At December 31, 2015 and 2014, advances from affiliates sharing common owners for operating expenses including commissions, fuel and overhead, totaled approximately $0 and $699,000, respectively. These amounts are presented as related-party payables in the accompanying consolidated balance sheets.
At December 31, 2015 and 2014, the Company owed an affiliate sharing common owners for management services and rent totaling $0 and $176,000, respectively. These amounts are presented as accrued expenses in the accompanying consolidated balance sheets.
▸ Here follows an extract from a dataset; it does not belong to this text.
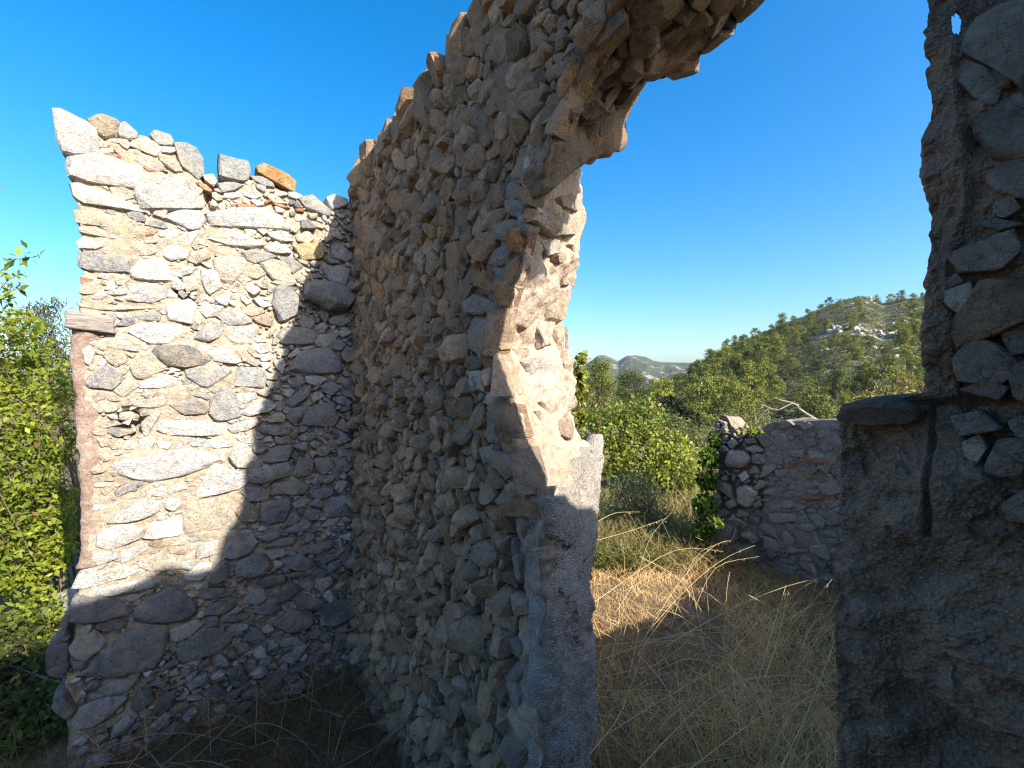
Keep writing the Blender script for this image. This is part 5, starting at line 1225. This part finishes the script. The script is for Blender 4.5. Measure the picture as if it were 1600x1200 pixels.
grass_patch('dry_grass', 'tangled dry straw-coloured grass filling the ground beyond the doorway', 36000, (-1.6, 4.3), (0.15, 4.45), 0.40, ((0.44, 0.25, 0.095), (0.86, 0.60, 0.29)), 0.0048, 601, keep=lambda t, n, b: outside(t, n, b) & (b[:, 1] > 0.9) & (fbm(b, 2.2, 3, 640) > -0.75 + 0.5 * noise(b, 17, 641)))
grass_patch('green_grass', 'thin green grass in the shade by the far wall', 3200, (0.9, 4.2), (3.1, 4.4), 0.34, ((0.07, 0.11, 0.02), (0.24, 0.26, 0.08)), 0.0045, 602, (0.05, 0.5))
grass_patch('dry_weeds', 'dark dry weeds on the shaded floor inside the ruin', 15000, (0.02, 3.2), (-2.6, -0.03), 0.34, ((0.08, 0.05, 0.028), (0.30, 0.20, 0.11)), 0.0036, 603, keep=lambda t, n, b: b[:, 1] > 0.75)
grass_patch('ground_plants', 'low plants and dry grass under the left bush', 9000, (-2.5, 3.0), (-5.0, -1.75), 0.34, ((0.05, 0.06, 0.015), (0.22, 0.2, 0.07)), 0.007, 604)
grass_patch('tall_dry_grass', 'long bent straw stems standing above the dry grass', 1500, (-1.2, 4.3), (0.2, 4.4), 0.80, ((0.42, 0.28, 0.13), (0.74, 0.56, 0.32)), 0.0050, 605, (0.3, 0.97), keep=lambda t, n, b: outside(t, n, b) & (b[:, 1] > 1.2))
def field(name, label, n, x0, x1, y0, y1, h, cols, width, seed):
    r = np.random.default_rng(seed); x = r.uniform(x0, x1, n); y = y0 + (y1 - y0) * r.uniform(0, 1, n) ** 1.4; b = np.stack([x * y / 10, y, -np.clip((np.hypot(x * y / 10, y) - 14) / 40, 0, 1) * 4.0], -1)
    m = np.clip(0.5 + 0.6 * fbm(b, 0.8, 3, seed) + 0.25 * r.normal(size=n), 0, 1)[:, None]; col = np.array(cols[0]) + m * (np.array(cols[1]) - np.array(cols[0]))
    v, f, c = strands(b, h * r.uniform(0.5, 1.3, n) * (0.8 + 0.6 * fbm(b, 0.5, 2, seed + 1)), r.uniform(0, 6.3, n), r.uniform(0.1, 0.8, n), r.uniform(0, 0.5, n), width, col, r)
    o = link(name, mesh_np(name, v, f, M_STRAW, c), kind='stuff'); o['label'] = label; o['category'] = 'grass'
field('wild_growth', 'rough green and brown growth between the dry grass and the bushes', 16000, 1.2, 5.2, 5.2, 15, 0.45, ((0.08, 0.11, 0.025), (0.34, 0.27, 0.12)), 0.014, 620)
def stalks(name, label, specs, seed, col, rad=0.0022, ears=True):
    r = np.random.default_rng(seed); parts = []; ear = []
    for path, Y0, Y1 in specs:
        P = np.array([at(x, y, Y0 + (Y1 - Y0) * i / (len(path) - 1)) for i, (x, y) in enumerate(path)])
        q = np.linspace(0, len(P) - 1, 9); P = np.stack([np.interp(q, range(len(P)), P[:, j]) for j in range(3)], -1)
        P[1:-1] = 0.5 * P[1:-1] + 0.25 * (P[:-2] + P[2:]); P[1:-1] = 0.5 * P[1:-1] + 0.25 * (P[:-2] + P[2:])
        a_, b_ = tube(P, np.linspace(rad, rad * 0.4, 9), 4); parts.append((a_, b_, np.array(col) * r.uniform(0.75, 1.2)))
        if ears:
            for k in range(r.integers(5, 11)):
                ear.append(P[8] + (P[6] - P[8]) * r.uniform(0, 1.0) + r.normal(size=3) * 0.006)
    v, f, c = join(parts)
    if ear:
        ear = np.array(ear); n = len(ear); d = np.stack([r.normal(size=n) * 0.3, r.normal(size=n) * 0.3, -np.ones(n)], -1); L = r.uniform(0.014, 0.026, (n, 1)); s = r.normal(size=(n, 3)); s /= np.linalg.norm(s, axis=1)[:, None]
        ev = np.stack([ear, ear + d * L * 0.4 + s * L * 0.16, ear + d * L, ear + d * L * 0.4 - s * L * 0.16], 1).reshape(-1, 3)
        v, f, c = join([(v, f, c), (ev, np.arange(4 * n).reshape(n, 4), np.array((0.55, 0.45, 0.28)))])
    o = link(name, mesh_np(name, v, f, M_STRAW, c), kind='stuff'); o['label'] = label; o['category'] = 'grass'
ST = [(((1040, 1010), (1120, 960), (1200, 925), (1260, 905), (1305, 902)), 3.0, 3.6), (((1150, 1090), (1200, 1010), (1255, 960), (1300, 905)), 2.2, 2.5), (((1180, 1080), (1205, 990), (1228, 915)), 2.6, 2.9), (((1195, 1060), (1215, 1000), (1232, 925)), 2.6, 2.9),
      (((1000, 1010), (1045, 930), (1085, 880), (1120, 845), (1142, 845)), 3.4, 4.0), (((1010, 990), (1070, 920), (1130, 870), (1180, 852)), 3.4, 4.0), (((925, 820), (960, 800), (1000, 800)), 4.2, 4.4), (((930, 845), (985, 830), (1040, 810)), 4.2, 4.5), (((925, 780), (940, 740), (947, 700)), 3.8, 4.0),
      (((930, 940), (1000, 890), (1060, 850), (1130, 862)), 3.5, 4.2), (((1110, 1000), (1105, 930), (1102, 880)), 3.2, 3.4), (((960, 960), (1000, 900), (1010, 840), (1050, 800)), 3.6, 4.2), (((1000, 870), (1060, 900), (1100, 960)), 3.6, 3.4), (((1170, 930), (1260, 980), (1305, 985)), 3, 3.2),
      (((930, 1160), (1020, 1100), (1130, 1040), (1260, 950)), 1.9, 2.7), (((1000, 1200), (1100, 1090), (1180, 1050), (1300, 1060)), 1.7, 2.2), (((1080, 1200), (1170, 1130), (1240, 1090), (1305, 1060)), 1.7, 2.1), (((940, 1080), (1060, 1075), (1200, 1100), (1300, 1130)), 2.2, 2.0), (((1100, 1190), (1060, 1100), (1010, 1030), (960, 990)), 1.9, 2.7), (((1160, 1180), (1150, 1090), (1135, 1010)), 2.0, 2.4),
      (((1220, 1200), (1260, 1120), (1305, 1000)), 1.6, 2.0), (((920, 1180), (970, 1120), (1010, 1000)), 2.0, 3.0), (((1250, 1190), (1180, 1080), (1100, 1020)), 1.8, 2.4), (((930, 1010), (1020, 1000), (1120, 985), (1230, 990)), 2.7, 2.9)]
rs = np.random.default_rng(90)
for k in range(120):
    x0, y0 = rs.uniform(925, 1300), rs.uniform(960, 1230); a = rs.uniform(0.15, 3.0); L = rs.uniform(90, 260); Y0 = 2.2 * FPX / max(y0 - 600, 250) * rs.uniform(0.9, 1.0)
    b = rs.normal() * 0.25; ST.append((((x0, y0), (x0 + math.cos(a) * L * 0.5, y0 - math.sin(a) * L * 0.5 - 14 * b), (x0 + math.cos(a + b) * L, y0 - math.sin(a + b) * L * 0.6)), Y0, Y0 * rs.uniform(0.95, 1.15)))
stalks('oat_stalks', 'long straw stalks with hanging oat ears arching across the doorway', ST, 610, (0.66, 0.48, 0.25), 0.0026)
SB = [(((200, 1200), (260, 1120), (330, 1060), (415, 1000), (440, 990)), 2.0, 2.6), (((300, 1190), (360, 1130), (430, 1060), (445, 1040)), 2.1, 2.6), (((190, 1110), (240, 1130), (310, 1090), (372, 1095)), 2.2, 2.3), (((330, 1180), (325, 1100), (330, 1050)), 2.1, 2.3), (((230, 1180), (225, 1090), (212, 1060)), 2.2, 2.4), (((480, 1090), (500, 1000), (520, 1040), (545, 1080)), 2.5, 2.6),
      (((420, 1100), (480, 1090), (540, 1050), (560, 1060)), 2.4, 2.6), (((130, 1190), (200, 1150), (300, 1140), (400, 1170)), 2.1, 2.0), (((360, 1150), (410, 1120), (470, 1150), (500, 1190)), 2.2, 2.0), (((430, 1180), (450, 1080), (455, 1040)), 2.3, 2.5), (((140, 1195), (220, 1190), (300, 1120)), 2.0, 2.2), (((520, 1190), (540, 1120), (590, 1080)), 2.1, 2.3), (((250, 1200), (330, 1130), (400, 1130), (470, 1190)), 2.0, 2.1)]
for k in range(46):
    x0, y0 = rs.uniform(120, 640), rs.uniform(1090, 1230); a = rs.uniform(0.2, 2.9); L = rs.uniform(50, 170); Y0 = 2.2 * FPX / (y0 - 600) * rs.uniform(0.85, 1.0); b = rs.normal() * 0.4
    SB.append((((x0, y0), (x0 + math.cos(a) * L * 0.5, y0 - math.sin(a) * L * 0.5), (x0 + math.cos(a + b) * L, y0 - math.sin(a + b) * L * 0.6)), Y0, Y0 * rs.uniform(0.95, 1.1)))
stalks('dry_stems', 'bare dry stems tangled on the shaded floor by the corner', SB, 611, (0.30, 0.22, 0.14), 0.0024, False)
def dead_branch():
    t = thing('dead_branch', 'bare grey dead branch lying on top of the far wall', 'branch', at(1235, 655, 5.3)); b0 = np.array(t.location); parts = []
    for path, r0, r1 in ((((1276, 658), (1250, 638), (1236, 628), (1214, 624)), 0.028, 0.010), (((1248, 637), (1247, 628)), 0.012, 0.006), (((1236, 630), (1218, 640), (1200, 638), (1188, 650)), 0.012, 0.005), (((1205, 640), (1195, 632), (1182, 640), (1180, 662)), 0.011, 0.007), (((1190, 640), (1184, 660)), 0.008, 0.006), (((1214, 624), (1208, 619)), 0.009, 0.004), (((1200, 640), (1202, 662)), 0.008, 0.006),
                         (((1300, 650), (1305, 630), (1312, 612)), 0.006, 0.003), (((1306, 632), (1298, 622)), 0.004, 0.002), (((1308, 622), (1318, 606)), 0.004, 0.002)):
        P = np.array([at(x, y, 5.3) for x, y in path]); q = np.linspace(0, len(P) - 1, 7); P = np.stack([np.interp(q, range(len(P)), P[:, j]) for j in range(3)], -1); P = P + np.random.default_rng(3).normal(size=P.shape) * 0.006
        a_, b_ = tube(P, np.linspace(r0, r1, 7) * 0.6, 6); parts.append((a_, b_, (0.30, 0.26, 0.23)))
    v, f, c = join(parts); link('limb', mesh_np('dead_limb', v - b0, f, M_BARK, c), t)
dead_branch()
bush('dry_weed', 'dry twiggy weed with a few yellow leaves behind the dark ledge', 'weed', at(1400, 640, 4.4) * np.array([1, 1, 0]) + np.array([0, 0, 1.8]), [lob(*a) for a in ((1345, 625, 4.4, 14), (1370, 618, 4.4, 16), (1400, 612, 4.4, 20), (1430, 612, 4.4, 18), (1420, 595, 4.4, 12))], 260, 0.045, ((0.25, 0.2, 0.06), (0.4, 0.36, 0.1)), 545, 0.4, stems=26, shell=0.1, stem_r=0.005)
bush('small_plant', 'small yellow-green plant on top of the far wall', 'plant', at(1170, 675, 5.2), [lob(*a) for a in ((1160, 672, 5.2, 5), (1175, 673, 5.2, 5), (1186, 674, 5.2, 4))], 120, 0.05, GREEN, 546, 0.6, stems=3, stem_r=0.004)

# ------------------------------------------------------------------ haze: the air of the valley
def haze():
    P, q, s = box_surface([0, 1], [0, 1], [0, 1])
    v = np.stack([-4500 + 9000 * P[:, 0], -200 + 2500 * P[:, 2], -30 + 180 * P[:, 1]], -1)
    m = bpy.data.materials.new('haze_air'); m.use_nodes = True; nt = m.node_tree; nt.nodes.clear()
    o = nt.nodes.new('ShaderNodeOutputMaterial'); pv = nt.nodes.new('ShaderNodeVolumePrincipled')
    pv.inputs['Color'].default_value = (0.80, 0.90, 1.0, 1); pv.inputs['Density'].default_value = 0.00007; pv.inputs['Anisotropy'].default_value = 0.0
    nt.links.new(pv.outputs[0], o.inputs['Volume'])
    ob = link('haze', mesh_np('haze', v, q, m), kind='stuff'); ob['label'] = 'thin bluish haze over the valley'; ob['category'] = 'haze'
haze()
Note 7: Significant Estimates and Concentrations
Accounting principles generally accepted in the United States of America require disclosure of certain significant estimates and current vulnerabilities due to certain concentrations. The matters include those shown on the following page.
Significant Customer
The Company had sales to five customers and three customers that exceeded 95 percent and 99 percent of total sales for the years ended December 31, 2015 and 2014, respectively. Accounts receivables from three of these customers exceeded 89 percent and 99 percent of total accounts receivable at December 31, 2015 and 2014, respectively.
Significant Vendor
The Company had payables to three vendors and two vendors of approximately $1,400,000 and $1,800,000, which represents 40 percent and 68 percent of total accounts payable at December 31, 2015 and 2014, respectively.
Note 8: Subsequent Events
Subsequent events have been evaluated through the date of the Independent Auditors Report, which is the date the consolidated financial statements were available to be issued.